Thomasville History Center’s Cutler Collection now freely available online

The Digital Library of Georgia (DLG) is pleased to announce the availability of the Cutler Collection at https://dlg.usg.edu/collection/tchs_cutcol. These resources belong to the Thomasville History Center and have been made available online thanks in part to the DLG’s Competitive Digitization grant program, a funding opportunity intended to broaden DLG partner participation for statewide historic digitization projects. 

The digitized items from this collection consist primarily of diaries, letters, and family papers dating from 1800-1980 belonging to Hazel Beamer Cutler, a dancer on Broadway who performed in the Ziegfeld Follies in the 1920s, and who resided in Thomasville, Georgia throughout much of her life. Included in the materials is genealogical research on the Quarterman and Baker families, pioneers of South Georgia; correspondence with visual artists Dora Wheeler Keith and Ben Ali Haggin, III, and Vermont banker Henry Miles Cutler. There is also some information about Candace Wheeler, founder of the American Decorative Arts movement. 

These materials are useful to researchers looking into the history of American illustrator, portrait artist, and muralist Dora Wheeler Keith (1856-1940), who was Hazel Beamer Cutler’s guardian in New York City; and portrait painter and stage designer Ben Ali Haggin, III (1882-1951). Some materials in the collection refer to Candace Wheeler (1827-1923), Dora Wheeler Keith’s mother, who founded the Society of Decorative Arts in 1877 and was associated with the Colonial Revival, Aesthetic Movement, and the Arts and Crafts Movement throughout her long career. The Thomasville Baker and Beamer families developed a friendship with the New York Wheelers and Keiths while the Wheelers vacationed in Thomasville, Georgia during the Resort Era of 1875-1905. These items will shed light into the early twentieth century happenings within the field of decorative arts as well as the artistic work of Ben Ali Haggin, III and Dora Wheeler Keith.

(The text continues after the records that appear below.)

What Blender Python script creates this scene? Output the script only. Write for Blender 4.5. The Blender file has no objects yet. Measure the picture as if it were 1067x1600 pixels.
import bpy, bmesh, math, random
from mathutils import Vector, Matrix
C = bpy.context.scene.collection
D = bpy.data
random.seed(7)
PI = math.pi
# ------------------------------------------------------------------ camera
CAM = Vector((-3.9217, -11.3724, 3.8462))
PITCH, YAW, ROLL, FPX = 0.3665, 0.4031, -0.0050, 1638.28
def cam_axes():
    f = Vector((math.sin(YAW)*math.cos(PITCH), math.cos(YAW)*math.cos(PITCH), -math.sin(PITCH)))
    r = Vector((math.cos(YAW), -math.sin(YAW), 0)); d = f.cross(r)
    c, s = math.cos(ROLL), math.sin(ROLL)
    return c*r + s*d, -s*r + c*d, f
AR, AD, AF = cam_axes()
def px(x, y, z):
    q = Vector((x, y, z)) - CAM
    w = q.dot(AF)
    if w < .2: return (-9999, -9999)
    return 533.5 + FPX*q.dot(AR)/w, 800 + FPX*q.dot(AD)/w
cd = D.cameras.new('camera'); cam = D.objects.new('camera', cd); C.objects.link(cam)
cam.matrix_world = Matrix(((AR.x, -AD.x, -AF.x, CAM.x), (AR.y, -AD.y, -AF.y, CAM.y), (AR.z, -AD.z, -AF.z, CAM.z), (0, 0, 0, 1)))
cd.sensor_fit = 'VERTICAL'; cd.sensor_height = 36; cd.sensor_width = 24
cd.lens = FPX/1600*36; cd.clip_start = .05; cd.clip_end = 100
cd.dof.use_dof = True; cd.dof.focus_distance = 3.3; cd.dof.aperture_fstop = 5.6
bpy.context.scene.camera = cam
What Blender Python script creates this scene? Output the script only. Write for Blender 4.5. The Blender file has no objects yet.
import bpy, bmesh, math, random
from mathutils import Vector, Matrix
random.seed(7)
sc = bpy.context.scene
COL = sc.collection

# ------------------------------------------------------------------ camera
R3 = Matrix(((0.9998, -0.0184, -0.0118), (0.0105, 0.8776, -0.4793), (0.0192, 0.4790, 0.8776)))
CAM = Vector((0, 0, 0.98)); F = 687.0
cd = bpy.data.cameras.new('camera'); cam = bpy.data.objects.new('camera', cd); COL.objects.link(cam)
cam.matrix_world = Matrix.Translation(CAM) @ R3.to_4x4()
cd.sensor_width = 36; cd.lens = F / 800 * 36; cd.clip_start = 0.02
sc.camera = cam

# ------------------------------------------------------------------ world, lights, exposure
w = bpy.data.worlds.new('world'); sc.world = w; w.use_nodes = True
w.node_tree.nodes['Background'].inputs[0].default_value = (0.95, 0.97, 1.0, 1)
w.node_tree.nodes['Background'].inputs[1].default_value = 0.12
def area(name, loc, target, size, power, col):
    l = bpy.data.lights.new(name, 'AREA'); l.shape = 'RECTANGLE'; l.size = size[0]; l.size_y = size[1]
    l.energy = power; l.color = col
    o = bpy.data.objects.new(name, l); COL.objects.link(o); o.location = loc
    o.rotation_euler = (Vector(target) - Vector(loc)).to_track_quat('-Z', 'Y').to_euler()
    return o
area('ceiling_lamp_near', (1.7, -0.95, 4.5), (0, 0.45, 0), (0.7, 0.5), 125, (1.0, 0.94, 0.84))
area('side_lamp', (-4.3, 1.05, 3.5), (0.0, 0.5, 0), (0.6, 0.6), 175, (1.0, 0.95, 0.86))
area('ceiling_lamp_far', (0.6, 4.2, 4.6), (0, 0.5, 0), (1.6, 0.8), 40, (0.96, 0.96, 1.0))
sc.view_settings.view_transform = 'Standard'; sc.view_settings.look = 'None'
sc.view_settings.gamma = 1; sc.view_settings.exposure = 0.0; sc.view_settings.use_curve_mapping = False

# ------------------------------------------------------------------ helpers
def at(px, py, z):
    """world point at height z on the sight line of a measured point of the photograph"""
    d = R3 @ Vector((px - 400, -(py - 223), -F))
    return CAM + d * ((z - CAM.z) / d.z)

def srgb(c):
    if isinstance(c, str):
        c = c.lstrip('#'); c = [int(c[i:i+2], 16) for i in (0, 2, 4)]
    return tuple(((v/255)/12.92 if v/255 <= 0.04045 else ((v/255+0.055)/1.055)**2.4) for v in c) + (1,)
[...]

The Georgia-related materials on the Quarterman, Baker, Mallard, and Schaffer families collected by Hazel Beamer Cutler’s aunt, Sallie Baker (1862-1953), a Thomasville, Georgia educator, will be useful to genealogists. Hazel Beamer Cutler’s diaries provide a rich history of life in New York City and Thomasville, Georgia during the 1920s.

Anne McCudden, executive director of the Thomasville History Center, notes:  “Having these items digitized will allow our staff and outside researchers to more fully engage with the collection. Currently, we only have a cursory knowledge of the content. Being able to access the collection (specifically the diaries) will allow interested parties to see into the daily life and of Hazel Beamer [Cutler] while she was living in New York City in the early 1920s…This collection also documents her time spent with Ben Ali Haggin III, who was from a prominent Kentucky family of artists and authors.”

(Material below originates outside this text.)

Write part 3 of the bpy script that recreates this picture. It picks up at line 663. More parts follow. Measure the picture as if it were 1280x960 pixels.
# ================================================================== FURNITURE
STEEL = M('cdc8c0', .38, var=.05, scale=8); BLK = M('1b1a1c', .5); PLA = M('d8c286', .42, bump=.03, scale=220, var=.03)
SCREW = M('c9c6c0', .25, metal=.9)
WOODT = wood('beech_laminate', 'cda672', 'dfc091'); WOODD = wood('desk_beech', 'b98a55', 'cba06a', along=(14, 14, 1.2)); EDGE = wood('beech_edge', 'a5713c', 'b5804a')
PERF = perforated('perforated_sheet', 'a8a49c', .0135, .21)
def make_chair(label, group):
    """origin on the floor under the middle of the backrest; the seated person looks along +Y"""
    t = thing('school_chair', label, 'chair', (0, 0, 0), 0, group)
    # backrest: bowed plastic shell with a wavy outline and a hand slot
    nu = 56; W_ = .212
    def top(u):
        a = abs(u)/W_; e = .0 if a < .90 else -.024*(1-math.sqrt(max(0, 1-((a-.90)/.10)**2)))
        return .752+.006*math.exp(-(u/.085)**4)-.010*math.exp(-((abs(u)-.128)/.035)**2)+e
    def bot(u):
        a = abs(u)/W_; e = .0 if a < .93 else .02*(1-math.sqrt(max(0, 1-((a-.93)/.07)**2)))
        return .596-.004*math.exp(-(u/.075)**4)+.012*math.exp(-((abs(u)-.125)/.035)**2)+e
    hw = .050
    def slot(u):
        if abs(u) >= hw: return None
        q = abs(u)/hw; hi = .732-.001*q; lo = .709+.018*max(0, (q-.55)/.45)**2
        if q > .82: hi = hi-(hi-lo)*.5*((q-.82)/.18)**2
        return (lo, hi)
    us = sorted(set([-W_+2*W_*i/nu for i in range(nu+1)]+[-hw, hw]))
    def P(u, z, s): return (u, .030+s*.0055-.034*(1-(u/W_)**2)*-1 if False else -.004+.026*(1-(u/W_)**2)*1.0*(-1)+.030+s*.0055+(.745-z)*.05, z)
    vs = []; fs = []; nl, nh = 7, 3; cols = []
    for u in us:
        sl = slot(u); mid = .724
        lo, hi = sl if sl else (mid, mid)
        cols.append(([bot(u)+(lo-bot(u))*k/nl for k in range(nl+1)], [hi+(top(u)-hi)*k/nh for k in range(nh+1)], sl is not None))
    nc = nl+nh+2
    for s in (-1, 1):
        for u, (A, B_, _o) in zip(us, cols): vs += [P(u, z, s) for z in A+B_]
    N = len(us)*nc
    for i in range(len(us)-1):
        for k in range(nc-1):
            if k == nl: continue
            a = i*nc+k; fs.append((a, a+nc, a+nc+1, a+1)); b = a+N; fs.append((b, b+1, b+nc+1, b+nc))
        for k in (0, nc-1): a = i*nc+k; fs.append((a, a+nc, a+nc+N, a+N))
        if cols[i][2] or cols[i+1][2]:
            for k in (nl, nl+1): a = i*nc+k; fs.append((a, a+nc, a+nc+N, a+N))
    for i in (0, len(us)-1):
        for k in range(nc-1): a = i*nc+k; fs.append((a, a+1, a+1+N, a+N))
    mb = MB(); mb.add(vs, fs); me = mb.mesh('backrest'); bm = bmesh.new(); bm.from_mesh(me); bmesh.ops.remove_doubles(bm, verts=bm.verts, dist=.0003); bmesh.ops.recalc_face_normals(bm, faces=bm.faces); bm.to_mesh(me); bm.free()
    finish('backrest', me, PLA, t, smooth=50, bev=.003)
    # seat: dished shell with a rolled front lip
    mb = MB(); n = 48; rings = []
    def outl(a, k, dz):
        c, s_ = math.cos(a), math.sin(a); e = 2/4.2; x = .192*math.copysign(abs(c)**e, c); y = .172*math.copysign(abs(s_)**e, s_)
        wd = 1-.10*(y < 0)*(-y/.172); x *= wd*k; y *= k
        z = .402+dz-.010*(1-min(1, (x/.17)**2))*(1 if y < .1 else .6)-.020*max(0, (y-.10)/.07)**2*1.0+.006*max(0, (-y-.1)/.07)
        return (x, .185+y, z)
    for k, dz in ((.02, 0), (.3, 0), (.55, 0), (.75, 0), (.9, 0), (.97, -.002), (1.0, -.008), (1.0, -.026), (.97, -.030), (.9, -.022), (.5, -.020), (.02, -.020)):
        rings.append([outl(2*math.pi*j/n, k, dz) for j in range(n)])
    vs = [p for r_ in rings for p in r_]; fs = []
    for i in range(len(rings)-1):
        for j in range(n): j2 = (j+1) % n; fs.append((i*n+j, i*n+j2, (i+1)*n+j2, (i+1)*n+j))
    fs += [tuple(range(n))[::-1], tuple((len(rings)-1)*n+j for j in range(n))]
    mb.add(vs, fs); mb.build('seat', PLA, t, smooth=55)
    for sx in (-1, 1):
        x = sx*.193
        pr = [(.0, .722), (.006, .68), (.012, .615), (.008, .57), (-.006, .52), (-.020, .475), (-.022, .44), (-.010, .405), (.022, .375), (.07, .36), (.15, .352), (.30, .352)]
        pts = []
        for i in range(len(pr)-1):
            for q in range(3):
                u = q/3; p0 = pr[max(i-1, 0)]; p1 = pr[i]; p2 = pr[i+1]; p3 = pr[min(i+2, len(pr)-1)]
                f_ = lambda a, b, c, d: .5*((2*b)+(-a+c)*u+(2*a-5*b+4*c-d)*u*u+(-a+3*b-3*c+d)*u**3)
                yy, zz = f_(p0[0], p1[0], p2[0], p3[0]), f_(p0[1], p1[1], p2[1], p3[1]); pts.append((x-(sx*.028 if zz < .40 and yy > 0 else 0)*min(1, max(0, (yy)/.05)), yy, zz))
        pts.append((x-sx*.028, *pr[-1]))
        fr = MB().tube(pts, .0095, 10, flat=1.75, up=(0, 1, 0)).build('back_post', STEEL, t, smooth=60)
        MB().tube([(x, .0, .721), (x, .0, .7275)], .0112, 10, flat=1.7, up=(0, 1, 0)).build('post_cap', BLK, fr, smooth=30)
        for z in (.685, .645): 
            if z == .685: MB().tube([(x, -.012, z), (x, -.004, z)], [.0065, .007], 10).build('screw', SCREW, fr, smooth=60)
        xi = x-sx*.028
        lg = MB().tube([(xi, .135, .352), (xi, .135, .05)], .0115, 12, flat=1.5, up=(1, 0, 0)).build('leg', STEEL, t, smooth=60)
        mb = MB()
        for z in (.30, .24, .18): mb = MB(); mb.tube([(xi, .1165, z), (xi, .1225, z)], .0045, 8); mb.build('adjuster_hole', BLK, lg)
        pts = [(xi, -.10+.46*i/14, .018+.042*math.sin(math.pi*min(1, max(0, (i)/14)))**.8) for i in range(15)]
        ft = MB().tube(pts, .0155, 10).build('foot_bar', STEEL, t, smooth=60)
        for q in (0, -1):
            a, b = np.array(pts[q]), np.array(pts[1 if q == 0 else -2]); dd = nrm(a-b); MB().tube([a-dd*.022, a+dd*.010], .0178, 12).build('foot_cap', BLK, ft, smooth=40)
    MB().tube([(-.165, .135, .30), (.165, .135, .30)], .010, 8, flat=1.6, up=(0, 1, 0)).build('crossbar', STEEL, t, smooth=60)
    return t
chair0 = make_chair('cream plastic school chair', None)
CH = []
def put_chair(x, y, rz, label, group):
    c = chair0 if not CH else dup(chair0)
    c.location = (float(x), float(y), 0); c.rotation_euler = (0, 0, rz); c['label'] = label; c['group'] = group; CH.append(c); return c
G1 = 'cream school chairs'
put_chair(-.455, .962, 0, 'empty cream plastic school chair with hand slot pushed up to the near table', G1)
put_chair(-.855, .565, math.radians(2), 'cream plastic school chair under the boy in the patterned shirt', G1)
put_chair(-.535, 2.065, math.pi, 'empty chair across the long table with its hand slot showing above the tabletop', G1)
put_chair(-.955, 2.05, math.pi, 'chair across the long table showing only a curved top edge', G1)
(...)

About the Thomasville History Center

The Thomasville History Center is a non-profit community organization dedicated to ensuring that the appreciation of Thomasville’s unique history remains an intrinsic and unbroken thread connecting the past and future through settings that advance the town’s story. The History Center is supported by approximately 300 personal and business members, hosts approximately 3,000 visitors each year, and engages another 2,000 through community outreach.  Nearly twenty percent of the Thomasville History Center’s audience are students and teachers. Visit the Thomasville History Center at https://www.thomasvillehistory.org/.

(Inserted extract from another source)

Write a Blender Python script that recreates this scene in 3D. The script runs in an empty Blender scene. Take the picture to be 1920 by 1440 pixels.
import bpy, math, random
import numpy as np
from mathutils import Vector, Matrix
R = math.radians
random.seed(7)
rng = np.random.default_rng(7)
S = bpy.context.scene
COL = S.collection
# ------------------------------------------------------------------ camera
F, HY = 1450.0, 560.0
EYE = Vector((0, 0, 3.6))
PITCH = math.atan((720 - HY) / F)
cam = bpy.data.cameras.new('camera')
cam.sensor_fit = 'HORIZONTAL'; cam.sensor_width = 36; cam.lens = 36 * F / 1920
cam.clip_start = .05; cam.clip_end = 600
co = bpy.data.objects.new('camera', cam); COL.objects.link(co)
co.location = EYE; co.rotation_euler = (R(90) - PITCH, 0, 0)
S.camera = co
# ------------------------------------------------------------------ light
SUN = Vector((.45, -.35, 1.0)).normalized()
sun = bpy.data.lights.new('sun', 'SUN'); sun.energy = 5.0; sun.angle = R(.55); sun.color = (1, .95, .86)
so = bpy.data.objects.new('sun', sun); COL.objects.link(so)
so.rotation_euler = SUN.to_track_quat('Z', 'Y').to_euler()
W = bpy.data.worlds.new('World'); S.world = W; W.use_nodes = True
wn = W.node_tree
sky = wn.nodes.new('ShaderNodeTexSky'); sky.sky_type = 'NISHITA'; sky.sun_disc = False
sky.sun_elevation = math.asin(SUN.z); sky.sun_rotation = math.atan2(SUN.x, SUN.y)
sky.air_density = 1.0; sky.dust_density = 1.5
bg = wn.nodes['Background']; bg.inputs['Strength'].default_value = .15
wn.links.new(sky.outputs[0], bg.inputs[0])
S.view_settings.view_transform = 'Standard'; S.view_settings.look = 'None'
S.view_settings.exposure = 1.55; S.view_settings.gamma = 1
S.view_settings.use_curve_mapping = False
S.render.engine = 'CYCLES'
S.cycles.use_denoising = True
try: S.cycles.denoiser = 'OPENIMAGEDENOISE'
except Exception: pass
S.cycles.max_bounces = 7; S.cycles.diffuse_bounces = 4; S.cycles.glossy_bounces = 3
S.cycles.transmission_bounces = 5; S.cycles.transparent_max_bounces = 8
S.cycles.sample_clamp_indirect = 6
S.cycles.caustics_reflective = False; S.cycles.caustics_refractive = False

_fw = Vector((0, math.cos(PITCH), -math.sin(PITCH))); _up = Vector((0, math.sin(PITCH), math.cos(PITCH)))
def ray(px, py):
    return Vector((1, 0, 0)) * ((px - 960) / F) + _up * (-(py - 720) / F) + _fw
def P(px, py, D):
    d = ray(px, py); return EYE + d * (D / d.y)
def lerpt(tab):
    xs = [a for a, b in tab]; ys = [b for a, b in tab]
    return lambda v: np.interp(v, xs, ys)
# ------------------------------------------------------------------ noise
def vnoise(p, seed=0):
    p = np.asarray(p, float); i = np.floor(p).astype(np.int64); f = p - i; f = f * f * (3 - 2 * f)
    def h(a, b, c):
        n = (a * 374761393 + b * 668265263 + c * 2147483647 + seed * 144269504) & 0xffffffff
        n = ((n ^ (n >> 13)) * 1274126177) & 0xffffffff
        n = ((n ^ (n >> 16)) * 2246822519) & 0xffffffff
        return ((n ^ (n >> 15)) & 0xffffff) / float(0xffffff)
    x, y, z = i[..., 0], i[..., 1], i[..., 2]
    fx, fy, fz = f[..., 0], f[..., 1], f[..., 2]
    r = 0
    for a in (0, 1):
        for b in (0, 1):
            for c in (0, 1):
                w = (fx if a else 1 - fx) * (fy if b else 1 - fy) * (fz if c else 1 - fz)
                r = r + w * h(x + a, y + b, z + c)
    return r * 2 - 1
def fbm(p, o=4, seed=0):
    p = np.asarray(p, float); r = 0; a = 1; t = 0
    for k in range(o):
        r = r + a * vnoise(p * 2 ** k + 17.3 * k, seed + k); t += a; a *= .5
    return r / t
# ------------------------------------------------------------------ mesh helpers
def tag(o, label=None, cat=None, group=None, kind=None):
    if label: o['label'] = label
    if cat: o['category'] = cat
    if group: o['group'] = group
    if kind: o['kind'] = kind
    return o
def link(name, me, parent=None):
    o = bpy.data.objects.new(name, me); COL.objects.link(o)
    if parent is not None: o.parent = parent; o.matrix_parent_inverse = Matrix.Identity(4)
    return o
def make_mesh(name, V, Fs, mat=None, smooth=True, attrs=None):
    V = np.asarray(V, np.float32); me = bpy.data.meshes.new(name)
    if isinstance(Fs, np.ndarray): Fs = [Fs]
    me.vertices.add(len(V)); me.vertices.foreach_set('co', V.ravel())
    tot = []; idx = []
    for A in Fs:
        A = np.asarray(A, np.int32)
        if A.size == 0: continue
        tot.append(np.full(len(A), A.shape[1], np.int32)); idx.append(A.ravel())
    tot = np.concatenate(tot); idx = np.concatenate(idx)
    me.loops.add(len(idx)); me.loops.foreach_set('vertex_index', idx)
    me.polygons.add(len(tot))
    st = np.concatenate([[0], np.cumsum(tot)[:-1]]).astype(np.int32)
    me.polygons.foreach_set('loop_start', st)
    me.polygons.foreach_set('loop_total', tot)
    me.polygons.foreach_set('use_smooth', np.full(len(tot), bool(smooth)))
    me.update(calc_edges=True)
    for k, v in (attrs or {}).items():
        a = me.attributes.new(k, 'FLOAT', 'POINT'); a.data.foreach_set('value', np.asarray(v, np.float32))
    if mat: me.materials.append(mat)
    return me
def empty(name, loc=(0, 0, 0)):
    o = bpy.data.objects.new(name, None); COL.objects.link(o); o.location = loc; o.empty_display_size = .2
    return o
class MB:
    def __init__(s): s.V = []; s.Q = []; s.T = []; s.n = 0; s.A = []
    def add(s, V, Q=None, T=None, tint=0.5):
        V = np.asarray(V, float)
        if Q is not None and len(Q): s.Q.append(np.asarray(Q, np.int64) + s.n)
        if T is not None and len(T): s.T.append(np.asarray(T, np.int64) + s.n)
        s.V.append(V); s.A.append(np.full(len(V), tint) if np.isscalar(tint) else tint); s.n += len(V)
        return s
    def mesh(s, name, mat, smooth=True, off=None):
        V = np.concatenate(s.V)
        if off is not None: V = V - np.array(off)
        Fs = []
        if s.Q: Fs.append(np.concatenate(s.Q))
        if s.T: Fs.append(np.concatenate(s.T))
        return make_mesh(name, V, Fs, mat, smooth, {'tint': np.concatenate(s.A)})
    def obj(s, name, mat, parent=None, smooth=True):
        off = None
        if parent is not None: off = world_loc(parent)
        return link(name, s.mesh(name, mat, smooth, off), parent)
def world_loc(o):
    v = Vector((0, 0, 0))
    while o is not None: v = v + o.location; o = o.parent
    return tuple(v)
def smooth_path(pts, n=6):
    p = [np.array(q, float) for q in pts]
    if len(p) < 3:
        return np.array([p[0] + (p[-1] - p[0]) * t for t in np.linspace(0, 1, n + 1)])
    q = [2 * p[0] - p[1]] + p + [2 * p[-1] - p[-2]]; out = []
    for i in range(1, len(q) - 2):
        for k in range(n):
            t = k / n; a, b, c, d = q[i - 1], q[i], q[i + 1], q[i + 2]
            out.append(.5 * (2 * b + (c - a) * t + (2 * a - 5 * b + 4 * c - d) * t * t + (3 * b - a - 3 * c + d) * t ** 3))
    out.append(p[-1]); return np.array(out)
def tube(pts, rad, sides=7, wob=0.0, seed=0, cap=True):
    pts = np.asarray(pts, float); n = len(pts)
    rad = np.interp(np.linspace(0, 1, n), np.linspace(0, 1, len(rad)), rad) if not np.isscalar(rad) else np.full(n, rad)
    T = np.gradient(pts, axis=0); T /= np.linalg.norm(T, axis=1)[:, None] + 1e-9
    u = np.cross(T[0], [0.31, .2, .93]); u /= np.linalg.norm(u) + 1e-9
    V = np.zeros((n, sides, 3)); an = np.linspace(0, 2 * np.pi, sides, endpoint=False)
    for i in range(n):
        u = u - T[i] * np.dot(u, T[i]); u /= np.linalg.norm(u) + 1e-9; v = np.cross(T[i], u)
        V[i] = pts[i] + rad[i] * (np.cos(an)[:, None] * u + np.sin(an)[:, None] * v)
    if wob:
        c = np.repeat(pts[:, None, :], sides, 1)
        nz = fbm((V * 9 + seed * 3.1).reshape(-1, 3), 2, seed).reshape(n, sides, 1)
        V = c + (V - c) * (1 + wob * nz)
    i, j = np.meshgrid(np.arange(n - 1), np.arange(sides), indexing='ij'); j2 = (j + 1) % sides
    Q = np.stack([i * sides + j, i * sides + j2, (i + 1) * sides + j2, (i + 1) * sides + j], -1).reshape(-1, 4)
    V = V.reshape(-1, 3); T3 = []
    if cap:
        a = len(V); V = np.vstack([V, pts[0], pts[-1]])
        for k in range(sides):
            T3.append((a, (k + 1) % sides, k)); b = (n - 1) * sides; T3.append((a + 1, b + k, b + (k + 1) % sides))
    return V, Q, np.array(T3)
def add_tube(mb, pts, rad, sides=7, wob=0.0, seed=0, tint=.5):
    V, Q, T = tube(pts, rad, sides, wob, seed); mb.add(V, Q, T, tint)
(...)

About the Digital Library of Georgia

Based at the University of Georgia Libraries, the Digital Library of Georgia https://dlg.usg.edu/   is a GALILEO initiative that collaborates with Georgia’s libraries, archives, museums and other institutions of education and culture to provide access to key information resources on Georgia history, culture, and life. This primary mission is accomplished through the ongoing development, maintenance and preservation of digital collections and online digital library resources.  DLG also serves as Georgia’s service hub for the Digital Public Library of America and as the home of the Georgia Newspaper Project, the state’s historic newspaper microfilming project.